EXERCISE DIRECTIONS> Do not include the pictures; repeat the rest of the data exactly.

RAW DATA>
-------
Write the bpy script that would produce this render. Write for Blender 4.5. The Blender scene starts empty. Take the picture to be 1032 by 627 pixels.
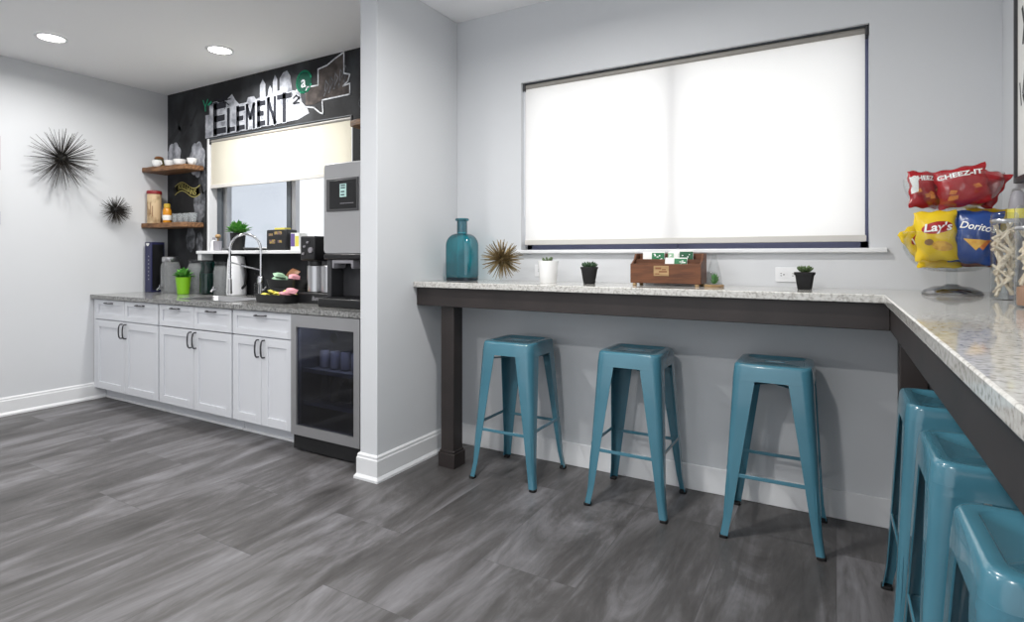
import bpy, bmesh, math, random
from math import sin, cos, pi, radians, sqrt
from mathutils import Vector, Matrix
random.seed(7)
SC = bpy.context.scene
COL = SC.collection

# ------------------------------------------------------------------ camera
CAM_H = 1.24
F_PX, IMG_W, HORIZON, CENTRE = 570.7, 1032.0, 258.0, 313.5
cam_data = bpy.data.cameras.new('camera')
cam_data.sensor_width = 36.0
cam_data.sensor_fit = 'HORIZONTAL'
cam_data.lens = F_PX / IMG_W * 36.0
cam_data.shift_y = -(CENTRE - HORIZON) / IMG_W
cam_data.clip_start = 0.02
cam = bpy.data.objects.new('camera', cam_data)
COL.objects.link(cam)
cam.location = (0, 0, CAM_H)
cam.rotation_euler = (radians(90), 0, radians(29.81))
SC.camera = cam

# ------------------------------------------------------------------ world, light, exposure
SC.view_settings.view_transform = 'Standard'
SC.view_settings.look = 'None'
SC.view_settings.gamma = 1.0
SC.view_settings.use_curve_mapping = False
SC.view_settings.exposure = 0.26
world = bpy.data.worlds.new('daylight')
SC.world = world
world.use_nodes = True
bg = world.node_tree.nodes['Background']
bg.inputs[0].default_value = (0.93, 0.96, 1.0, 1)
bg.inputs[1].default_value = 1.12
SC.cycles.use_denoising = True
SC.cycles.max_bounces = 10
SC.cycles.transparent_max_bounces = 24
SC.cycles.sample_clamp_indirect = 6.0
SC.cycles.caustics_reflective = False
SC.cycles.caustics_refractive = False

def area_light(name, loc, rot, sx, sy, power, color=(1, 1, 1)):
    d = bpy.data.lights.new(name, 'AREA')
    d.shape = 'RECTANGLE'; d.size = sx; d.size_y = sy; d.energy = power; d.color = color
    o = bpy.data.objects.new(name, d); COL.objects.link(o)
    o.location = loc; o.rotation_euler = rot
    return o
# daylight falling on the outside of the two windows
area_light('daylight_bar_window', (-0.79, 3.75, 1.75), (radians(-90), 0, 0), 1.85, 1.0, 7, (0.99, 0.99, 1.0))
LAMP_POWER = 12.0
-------
SOLUTION>
Write the bpy script that would produce this render. Write for Blender 4.5. The Blender scene starts empty. Take the picture to be 1032 by 627 pixels.
import bpy, bmesh, math, random
from math import sin, cos, pi, radians, sqrt
from mathutils import Vector, Matrix
random.seed(7)
SC = bpy.context.scene
COL = SC.collection

# ------------------------------------------------------------------ camera
CAM_H = 1.24
F_PX, IMG_W, HORIZON, CENTRE = 570.7, 1032.0, 258.0, 313.5
cam_data = bpy.data.cameras.new('camera')
cam_data.sensor_width = 36.0
cam_data.sensor_fit = 'HORIZONTAL'
cam_data.lens = F_PX / IMG_W * 36.0
cam_data.shift_y = -(CENTRE - HORIZON) / IMG_W
cam_data.clip_start = 0.02
cam = bpy.data.objects.new('camera', cam_data)
COL.objects.link(cam)
cam.location = (0, 0, CAM_H)
cam.rotation_euler = (radians(90), 0, radians(29.81))
SC.camera = cam

# ------------------------------------------------------------------ world, light, exposure
SC.view_settings.view_transform = 'Standard'
SC.view_settings.look = 'None'
SC.view_settings.gamma = 1.0
SC.view_settings.use_curve_mapping = False
SC.view_settings.exposure = 0.26
world = bpy.data.worlds.new('daylight')
SC.world = world
world.use_nodes = True
bg = world.node_tree.nodes['Background']
bg.inputs[0].default_value = (0.93, 0.96, 1.0, 1)
bg.inputs[1].default_value = 1.12
SC.cycles.use_denoising = True
SC.cycles.max_bounces = 10
SC.cycles.transparent_max_bounces = 24
SC.cycles.sample_clamp_indirect = 6.0
SC.cycles.caustics_reflective = False
SC.cycles.caustics_refractive = False

def area_light(name, loc, rot, sx, sy, power, color=(1, 1, 1)):
    d = bpy.data.lights.new(name, 'AREA')
    d.shape = 'RECTANGLE'; d.size = sx; d.size_y = sy; d.energy = power; d.color = color
    o = bpy.data.objects.new(name, d); COL.objects.link(o)
    o.location = loc; o.rotation_euler = rot
    return o
# daylight falling on the outside of the two windows
area_light('daylight_bar_window', (-0.79, 3.75, 1.75), (radians(-90), 0, 0), 1.85, 1.0, 7, (0.99, 0.99, 1.0))
LAMP_POWER = 12.0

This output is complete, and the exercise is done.